Abstenção, inimiga da democracia

Desde 1984, tem vindo a crescer a abstenção nas eleições para a Assembleia Legislativa da Madeira. O fenómeno não se restringe a este acto eleitoral. Contudo, merece reflexão, em particular, por estar em causa a escolha dos deputados para o órgão máximo da Região Autónoma da Madeira e, afinal, a própria autonomia regional. Deste sufrágio, depende também a formação do Governo da Região.

Quando o número de abstencionistas é superior ao total de votantes, a representatividade do partido político vencedor fica fragilizada, apesar de não se poder contestar a sua legitimidade na acção política e governativa. Assim aconteceu em 2015, quando o PSD obteve 56 754 votos e se abstiveram cerca de 129 700 votantes inscritos, tendo votado apenas 127 539. É certo que estas eleições tiveram um contexto especial, nomeadamente a nova liderança do PSD. No entanto, a análise da abstenção não se pode resumir à mudança de protagonista.

Fala-se na desactualização dos cadernos eleitorais, da desmotivação e comodismo dos eleitores, do descrédito de alguns políticos, pela corrupção e o não cumprimento de compromissos assumidos, da falta de comunicação entre governantes e governados fora das campanhas eleitorais, pela arrogância de alguns e a negligência de outros.

Uma outra variante importa equacionar.

Vivemos numa sociedade de reduzidas dimensões, em território, número de habitantes, recursos e oportunidades. A democracia ressente-se da insularidade, das condicionantes sociais e das mentalidades. Ainda há muita intolerância. Falta de respeito para com a diferença. Quem pensa de forma diversa é visto como inimigo. Quem reivindica os seus direitos e pretende introduzir mudanças é perseguido e ostracizado. A delação é expediente frequente dos lambe-botas. Uma crítica, mesmo fundamentada, é tida como ofensa ou difamação. Há muitas virgens ofendidas, amparadas por chefias inscientes e poderes ocultos. O mobbing e o encobrimento não são invulgares. O medo também! A dependência da remuneração do trabalho, para satisfação das necessidades básicas, coarcta a liberdade, porquanto o que verdadeiramente interessa, para muitos, é preservar o emprego. A cunha é uma instituição. Persiste o corporativismo nalgumas organizações. Uma rede de clientelas gere apoios e votos. A mordaça na comunicação social obstrui a livre investigação jornalística. A informação não é isenta. A Justiça é cara e demorada…

Já caracterizaram esta sociedade com o labéu de «déficit democrático». Outros falaram em «democracia musculada». Os entraves a uma autêntica vivência democrática não são peculiares desta Região, mas por aqui estão enraizados.

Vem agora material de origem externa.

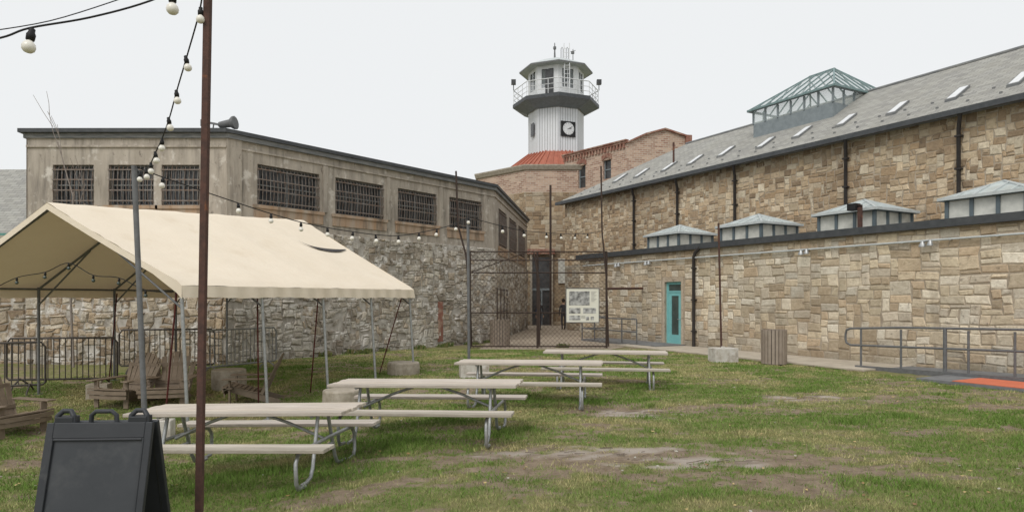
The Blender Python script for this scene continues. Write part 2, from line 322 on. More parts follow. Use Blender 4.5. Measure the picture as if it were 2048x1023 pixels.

Perante um poder que pouco valoriza a participação cívica no dia-a-dia, muitos eleitores refugiam-se no silêncio, no sossego do seu «cantinho» e na ideia de que não devem votar, pois para nada conta a sua vontade.

Se o cidadão não tem voz durante quatro anos, por que razão há-de ir votar? – é pergunta do senso comum, completada com o lamento: Só se lembram de nós nas campanhas eleitorais!

A abstenção, porém, nada resolve e retira razão a quem depois, no círculo mais próximo ou fora dele, protesta ou reivindica. Votar é não desistir da cidadania, da democracia, dos objectivos de vida e até do sonho.

Impõe-se aos partidos, concorrentes à eleição para a Assembleia Legislativa da Madeira, a tarefa de convencer o eleitor a votar, não se abster, não votar em branco ou anular o seu boletim de voto.

A abstenção não beneficia ninguém e só contribui para a desacreditação da democracia.